Growing up as an Israeli citizen, Abdullah spoke of her original qualms about supporting BDS. “It was quite challenging to decide whether I’d ever actively support BDS,” Abdullah told The Student.
However she expressed how she came about to have a change of heart. “As I grew older and realised that every Israeli friend of mine had enrolled in the army after high school or later on,” she said, “realised how the Israeli government has divided the Palestinian people into groups and territories who no longer relate to each other due to the differences in their unjustly distributed labels, and realised that, in order to help end the illegal occupation of Palestine, I had to actively support BDS.”

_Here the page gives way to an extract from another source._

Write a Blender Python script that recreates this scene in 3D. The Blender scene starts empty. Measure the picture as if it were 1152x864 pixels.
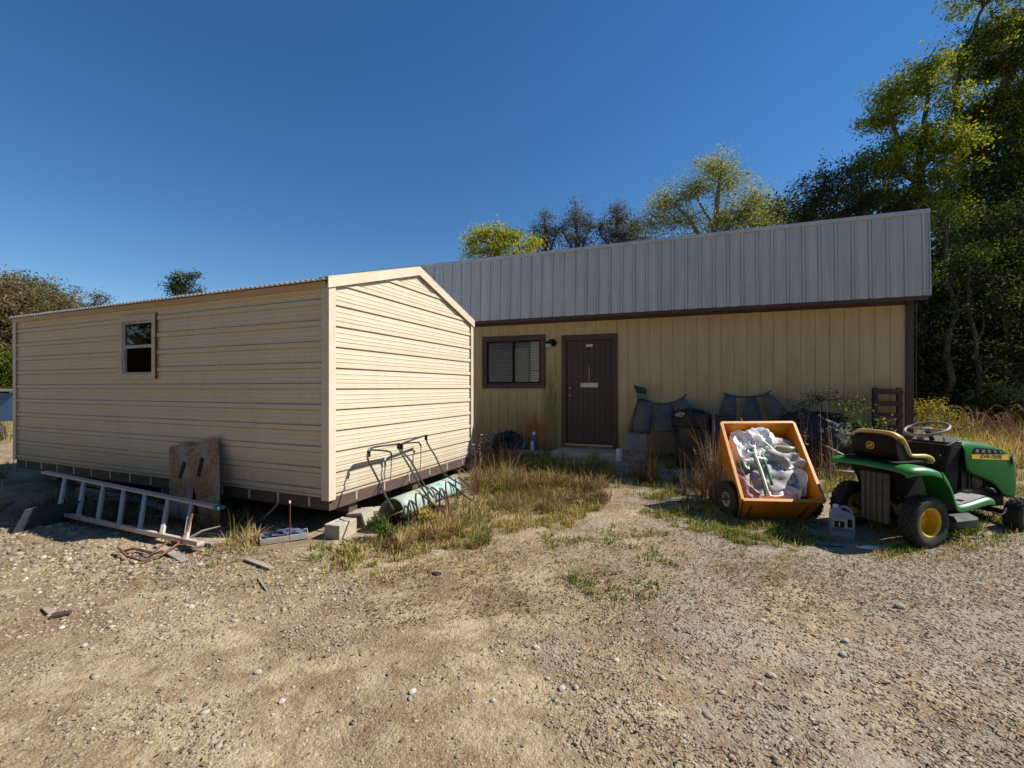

She went on to discuss the effect that protests such as BDS have had in her home, telling The Student, “Concerning protests back home, it’s especially frightening now with all the shootings and attacks on both sides, but I’ve accepted the fact that I, with what I believe and the nationality I identify with, can be killed at any point when I’m back home and it’ll be nothing more than a mere drop added on to the ocean of Palestinian casualties.
“It is heart breaking to hear that someone was jailed or killed every single day, but there is a reason behind all these peoples’ sacrifices and I believe BDS can bring to light what happened to these people and hold Israel accountable for their crimes.”
Eli Roshef, a Lebanese international student, shared his experience with violence at the hands of Israeli forces, telling The Student: “I have lost family members at the hands of the Israeli Defense Forces (IDF), and for no other reason than they were Muslim.
“As Lebanese citizens living in Beirut, we are surrounded by Palestinian refugees and there is a strong pro-Palestinian sentiment among our people. However despite the fact that we do not take part in direct conflict with Israel, IDF air strikes and snipers are commonplace.”
Mohammed Ismaili, Lily Bryant, Sharine Abdullah and Eli Roshef are pseudonyms used to protect individuals’ identities at their request.